Fashion marketing
is the process of managing the flow of merchandise from the initial
selection of designs to be produced to the presentation of products to
retail customers, with the goal of maximizing a company’s sales and
profitability. Successful fashion marketing depends on understanding
consumer desire and responding with appropriate products. Marketers use
sales tracking data, attention to media coverage, focus groups, and
other means of ascertaining consumer preferences to provide feedback to
designers and manufacturers about the type and quantity of goods to be
produced. Marketers are thus responsible for identifying and defining a
fashion producer’s target customers and for responding to the
preferences of those customers.
Marketing operates at both the wholesale and retail levels. Companies
that do not sell their own products at retail must place those products
at wholesale prices in the hands of retailers, such as boutiques,
department stores, and online sales companies. They use fashion shows,
catalogs, and a sales force armed with sample products to find a close
fit between the manufacturer’s products and the retailer’s customers.
Marketers for companies that do sell their own products at retail are
primarily concerned with matching products to their own customer base.
At both the wholesale and the retail level, marketing also involves
promotional activities such as print and other media advertising aimed
at establishing brand recognition and brand reputation for diverse
characteristics such as quality, low price, or trendiness.
Closely related to marketing is merchandising, which attempts to
maximize sales and profitability by inducing consumers to buy a
company’s products. In the standard definition of the term,
merchandising involves selling the right product, at the right price, at
the right time and place, to the right customers. Fashion merchandisers
must thus utilize marketers’ information about customer preferences as
the basis for decisions about such things as stocking appropriate
merchandise in adequate but not excessive quantities, offering items for
sale at attractive but still profitable prices, and discounting
overstocked goods. Merchandising also involves presenting goods
attractively and accessibly through the use of store windows, in-store
displays, and special promotional events.
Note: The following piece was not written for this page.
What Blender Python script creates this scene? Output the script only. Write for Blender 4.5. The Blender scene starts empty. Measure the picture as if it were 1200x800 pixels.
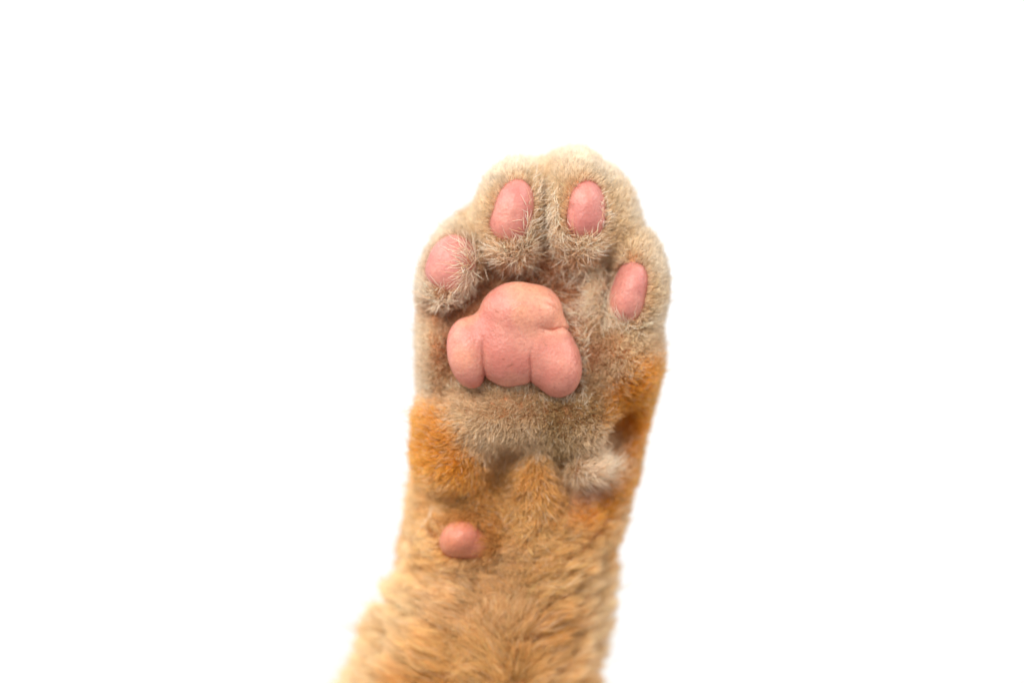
import bpy, math
import numpy as np
from mathutils import kdtree

rng = np.random.default_rng(11)
S = 0.00012            # metres per modelling unit (0.12 mm): all shapes below are in these units
D = 0.60               # camera distance

# ------------------------------------------------------------------ camera, world, lights, exposure
sc = bpy.context.scene
col = sc.collection
sc.render.engine = 'CYCLES'
sc.view_settings.view_transform = 'Standard'
sc.view_settings.look = 'None'
sc.view_settings.exposure = 0.0
sc.view_settings.gamma = 1.0
sc.cycles.use_denoising = True
sc.cycles.max_bounces = 14
sc.cycles.diffuse_bounces = 5
sc.cycles.glossy_bounces = 8
sc.cycles.transmission_bounces = 12
sc.cycles.sample_clamp_indirect = 6.0
sc.cycles_curves.shape = 'RIBBONS'

cam = bpy.data.cameras.new('camera')
cam_o = bpy.data.objects.new('camera', cam)
col.objects.link(cam_o)
cam_o.location = (0, -D, 0)
cam_o.rotation_euler = (math.radians(90), 0, 0)
cam.sensor_width = 36
cam.lens = 36 * D / (1200 * S)
cam.clip_start = 0.02
cam.clip_end = 50
cam.dof.use_dof = True
cam.dof.focus_distance = D - 92 * S
cam.dof.aperture_fstop = 4.8
sc.camera = cam_o

world = bpy.data.worlds.new('World')
sc.world = world
world.use_nodes = True
bg = world.node_tree.nodes['Background']
bg.inputs['Color'].default_value = (1.0, 0.985, 0.97, 1)
bg.inputs['Strength'].default_value = 0.5


def area_light(name, loc, target, size, power, colour):
    la = bpy.data.lights.new(name, 'AREA')
    la.shape = 'RECTANGLE'
    la.size, la.size_y = size
    la.energy = power
    la.color = colour
    o = bpy.data.objects.new(name, la)
    col.objects.link(o)
    o.location = loc
    d = np.array(target, float) - np.array(loc, float)
    from mathutils import Vector
    o.rotation_euler = Vector(d).to_track_quat('-Z', 'Y').to_euler()
    return o


area_light('key_softbox', (-0.36, -0.86, 0.6), (0, 0, 0), (0.42, 0.42), 12.5, (1, 0.98, 0.96))
area_light('fill_softbox', (0.9, -0.9, 0.25), (0, 0, 0), (0.8, 0.8), 2.0, (1, 0.97, 0.94))
area_light('backdrop_lamp', (-1.5, -0.1, 1.3), (0, 1.3, 0.0), (0.5, 1.2), 24, (1, 1, 1))
area_light('backdrop_lamp', (1.5, -0.1, 1.3), (0, 1.3, 0.0), (0.5, 1.2), 24, (1, 1, 1))


# ------------------------------------------------------------------ small helpers
def lin(r, g, b):
    c = np.array([r, g, b], float) / 255
    return np.where(c <= 0.04045, c / 12.92, ((c + 0.055) / 1.055) ** 2.4)


def P(px, py, d=0.0):
    """picture units: right, down, away from the camera -> model units x, y (away), z (up)"""
    return np.array([px - 600.0, d, 400.0 - py])


def smin(a, b, k):
    h = np.clip(0.5 + 0.5 * (b - a) / k, 0, 1)
    return b + (a - b) * h - k * h * (1 - h)


def ell(X, px, py, d, rx, rz, ry, ang=0.0):
    """ellipsoid; ang leans its upper end to the right, degrees"""
    c = P(px, py, d)
    x = X[:, 0] - c[0]
    y = X[:, 1] - c[1]
    z = X[:, 2] - c[2]
    a = math.radians(ang)
    u = x * math.cos(a) - z * math.sin(a)
    v = x * math.sin(a) + z * math.cos(a)
    k0 = np.sqrt((u / rx) ** 2 + (v / rz) ** 2 + (y / ry) ** 2)
    k1 = np.sqrt((u / rx ** 2) ** 2 + (v / rz ** 2) ** 2 + (y / ry ** 2) ** 2)
    return k0 * (k0 - 1) / np.maximum(k1, 1e-5)


def seg2(X, pts):
    """distance in the paw's frontal plane to a polyline"""
    best = np.full(len(X), 1e9)
    q = np.array([[p[0] - 600.0, 400.0 - p[1]] for p in pts])
    xy = X[:, [0, 2]]
    for a, b in zip(q[:-1], q[1:]):
        ab = b - a
        t = np.clip(((xy - a) @ ab) / (ab @ ab), 0, 1)
        dd = np.sqrt((((xy - a) - t[:, None] * ab) ** 2).sum(1))
        best = np.minimum(best, dd)
    return best


def wob(X, f, ph):
    x, y, z = X[:, 0] * f, X[:, 1] * f, X[:, 2] * f
    return (np.sin(x + 1.7 * np.sin(z * 0.7 + ph)) + np.sin(y * 1.1 + 1.3 * np.sin(x * 0.8 + ph * 2))
            + np.sin(z * 0.9 + 1.5 * np.sin(y * 0.9 + ph * 3))) / 3


# ------------------------------------------------------------------ the shapes as distance fields
def fold(X, pts, amp, open_end):
    """a skin fold: a shallow dip with a narrow crease along its bottom, fading out at its ends"""
    q = np.array([[p[0] - 600.0, 400.0 - p[1]] for p in pts])
    run = np.concatenate([[0], np.cumsum(np.linalg.norm(np.diff(q, axis=0), axis=1))])
    xy = X[:, [0, 2]]
    best, tt = np.full(len(X), 1e9), np.zeros(len(X))
    for i in range(len(q) - 1):
        ab = q[i + 1] - q[i]
        t = np.clip(((xy - q[i]) @ ab) / (ab @ ab), 0, 1)
        dd = np.linalg.norm(xy - q[i] - t[:, None] * ab, axis=1)
        m = dd < best
        best = np.where(m, dd, best)
        tt = np.where(m, (run[i] + t * (run[i + 1] - run[i])) / run[-1], tt)
    fade = np.clip(tt / 0.4, 0, 1) if open_end else np.sin(np.pi * np.clip(tt, 0.05, 0.95))
    return amp * fade * (0.55 * np.exp(-(best / 1.5) ** 2) + 0.4 * np.exp(-(best / 4.5) ** 2))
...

Merchandising specialists must
be able to respond to surges in demand by rapidly acquiring new stocks
of the favoured product. An inventory-tracking computer program in a
department store in London, for example, can trigger an automatic order
to a production facility in Shanghai for a certain quantity of garments
of a specified type and size to be delivered in a matter of days.
By the early 21st century the internet had become an increasingly important retail outlet, creating new
challenges (e.g., the inability for customers to try on clothes prior to
purchase, the need for facilities designed to handle clothing returns
and exchanges) and opening up new opportunities for merchandisers (e.g.,
the ability to provide customers with shopping opportunities 24 hours
per day, affording access to rural customers). In an era of increasingly
diverse shopping options for retail customers and of intense price
competition among retailers, merchandising has emerged as one of the
cornerstones of the modern fashion industry.